STATED EXERCISE » Restate every line of the material, word for word.
** start **
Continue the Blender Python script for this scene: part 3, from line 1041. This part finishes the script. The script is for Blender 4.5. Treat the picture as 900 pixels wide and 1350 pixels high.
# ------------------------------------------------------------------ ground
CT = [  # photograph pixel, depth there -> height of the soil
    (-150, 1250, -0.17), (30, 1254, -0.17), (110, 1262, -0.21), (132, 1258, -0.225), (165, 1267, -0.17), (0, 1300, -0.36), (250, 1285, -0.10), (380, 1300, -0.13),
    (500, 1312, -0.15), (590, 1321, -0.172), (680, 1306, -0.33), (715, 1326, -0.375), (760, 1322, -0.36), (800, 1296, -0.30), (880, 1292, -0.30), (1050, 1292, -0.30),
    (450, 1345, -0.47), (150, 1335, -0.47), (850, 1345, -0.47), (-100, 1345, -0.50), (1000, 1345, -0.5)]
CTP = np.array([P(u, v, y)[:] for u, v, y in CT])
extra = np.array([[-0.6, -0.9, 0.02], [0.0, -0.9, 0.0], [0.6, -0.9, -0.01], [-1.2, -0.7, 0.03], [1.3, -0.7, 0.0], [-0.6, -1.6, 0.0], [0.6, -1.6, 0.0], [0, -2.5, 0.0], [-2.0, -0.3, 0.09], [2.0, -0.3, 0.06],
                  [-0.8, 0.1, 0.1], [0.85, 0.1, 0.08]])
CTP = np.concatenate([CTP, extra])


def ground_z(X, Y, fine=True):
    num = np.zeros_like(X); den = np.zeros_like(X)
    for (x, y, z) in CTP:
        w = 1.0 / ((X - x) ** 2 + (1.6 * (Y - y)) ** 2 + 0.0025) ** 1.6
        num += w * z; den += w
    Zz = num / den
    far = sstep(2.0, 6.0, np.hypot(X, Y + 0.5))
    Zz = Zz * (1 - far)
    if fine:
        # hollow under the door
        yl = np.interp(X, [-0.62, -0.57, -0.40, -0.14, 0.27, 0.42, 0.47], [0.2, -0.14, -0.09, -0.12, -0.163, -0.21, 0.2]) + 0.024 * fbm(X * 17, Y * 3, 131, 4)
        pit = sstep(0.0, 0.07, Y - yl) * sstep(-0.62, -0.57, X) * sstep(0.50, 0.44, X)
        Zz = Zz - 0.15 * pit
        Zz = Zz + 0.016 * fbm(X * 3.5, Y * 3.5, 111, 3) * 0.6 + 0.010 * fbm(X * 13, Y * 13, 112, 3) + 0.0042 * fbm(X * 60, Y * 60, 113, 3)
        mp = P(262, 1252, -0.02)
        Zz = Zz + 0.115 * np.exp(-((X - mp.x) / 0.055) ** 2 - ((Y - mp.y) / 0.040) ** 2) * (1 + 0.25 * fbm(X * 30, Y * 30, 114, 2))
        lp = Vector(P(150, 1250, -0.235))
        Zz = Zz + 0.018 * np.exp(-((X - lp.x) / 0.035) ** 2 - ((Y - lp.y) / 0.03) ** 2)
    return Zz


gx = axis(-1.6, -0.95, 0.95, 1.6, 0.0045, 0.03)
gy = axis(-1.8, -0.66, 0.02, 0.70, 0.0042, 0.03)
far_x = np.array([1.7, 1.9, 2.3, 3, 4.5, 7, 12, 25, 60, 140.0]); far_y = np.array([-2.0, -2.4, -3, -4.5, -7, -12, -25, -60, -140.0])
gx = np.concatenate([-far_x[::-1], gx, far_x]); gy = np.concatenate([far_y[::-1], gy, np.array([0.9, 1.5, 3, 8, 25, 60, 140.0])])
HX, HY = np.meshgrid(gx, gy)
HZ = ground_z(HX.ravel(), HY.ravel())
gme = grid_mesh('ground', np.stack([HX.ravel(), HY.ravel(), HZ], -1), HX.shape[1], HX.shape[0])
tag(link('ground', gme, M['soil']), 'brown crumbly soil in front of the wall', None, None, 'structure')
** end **
PROBLEM SOLUTION »
Continue the Blender Python script for this scene: part 3, from line 1041. This part finishes the script. The script is for Blender 4.5. Treat the picture as 900 pixels wide and 1350 pixels high.
# ------------------------------------------------------------------ ground
CT = [  # photograph pixel, depth there -> height of the soil
    (-150, 1250, -0.17), (30, 1254, -0.17), (110, 1262, -0.21), (132, 1258, -0.225), (165, 1267, -0.17), (0, 1300, -0.36), (250, 1285, -0.10), (380, 1300, -0.13),
    (500, 1312, -0.15), (590, 1321, -0.172), (680, 1306, -0.33), (715, 1326, -0.375), (760, 1322, -0.36), (800, 1296, -0.30), (880, 1292, -0.30), (1050, 1292, -0.30),
    (450, 1345, -0.47), (150, 1335, -0.47), (850, 1345, -0.47), (-100, 1345, -0.50), (1000, 1345, -0.5)]
CTP = np.array([P(u, v, y)[:] for u, v, y in CT])
extra = np.array([[-0.6, -0.9, 0.02], [0.0, -0.9, 0.0], [0.6, -0.9, -0.01], [-1.2, -0.7, 0.03], [1.3, -0.7, 0.0], [-0.6, -1.6, 0.0], [0.6, -1.6, 0.0], [0, -2.5, 0.0], [-2.0, -0.3, 0.09], [2.0, -0.3, 0.06],
                  [-0.8, 0.1, 0.1], [0.85, 0.1, 0.08]])
CTP = np.concatenate([CTP, extra])


def ground_z(X, Y, fine=True):
    num = np.zeros_like(X); den = np.zeros_like(X)
    for (x, y, z) in CTP:
        w = 1.0 / ((X - x) ** 2 + (1.6 * (Y - y)) ** 2 + 0.0025) ** 1.6
        num += w * z; den += w
    Zz = num / den
    far = sstep(2.0, 6.0, np.hypot(X, Y + 0.5))
    Zz = Zz * (1 - far)
    if fine:
        # hollow under the door
        yl = np.interp(X, [-0.62, -0.57, -0.40, -0.14, 0.27, 0.42, 0.47], [0.2, -0.14, -0.09, -0.12, -0.163, -0.21, 0.2]) + 0.024 * fbm(X * 17, Y * 3, 131, 4)
        pit = sstep(0.0, 0.07, Y - yl) * sstep(-0.62, -0.57, X) * sstep(0.50, 0.44, X)
        Zz = Zz - 0.15 * pit
        Zz = Zz + 0.016 * fbm(X * 3.5, Y * 3.5, 111, 3) * 0.6 + 0.010 * fbm(X * 13, Y * 13, 112, 3) + 0.0042 * fbm(X * 60, Y * 60, 113, 3)
        mp = P(262, 1252, -0.02)
        Zz = Zz + 0.115 * np.exp(-((X - mp.x) / 0.055) ** 2 - ((Y - mp.y) / 0.040) ** 2) * (1 + 0.25 * fbm(X * 30, Y * 30, 114, 2))
        lp = Vector(P(150, 1250, -0.235))
        Zz = Zz + 0.018 * np.exp(-((X - lp.x) / 0.035) ** 2 - ((Y - lp.y) / 0.03) ** 2)
    return Zz


gx = axis(-1.6, -0.95, 0.95, 1.6, 0.0045, 0.03)
gy = axis(-1.8, -0.66, 0.02, 0.70, 0.0042, 0.03)
far_x = np.array([1.7, 1.9, 2.3, 3, 4.5, 7, 12, 25, 60, 140.0]); far_y = np.array([-2.0, -2.4, -3, -4.5, -7, -12, -25, -60, -140.0])
gx = np.concatenate([-far_x[::-1], gx, far_x]); gy = np.concatenate([far_y[::-1], gy, np.array([0.9, 1.5, 3, 8, 25, 60, 140.0])])
HX, HY = np.meshgrid(gx, gy)
HZ = ground_z(HX.ravel(), HY.ravel())
gme = grid_mesh('ground', np.stack([HX.ravel(), HY.ravel(), HZ], -1), HX.shape[1], HX.shape[0])
tag(link('ground', gme, M['soil']), 'brown crumbly soil in front of the wall', None, None, 'structure')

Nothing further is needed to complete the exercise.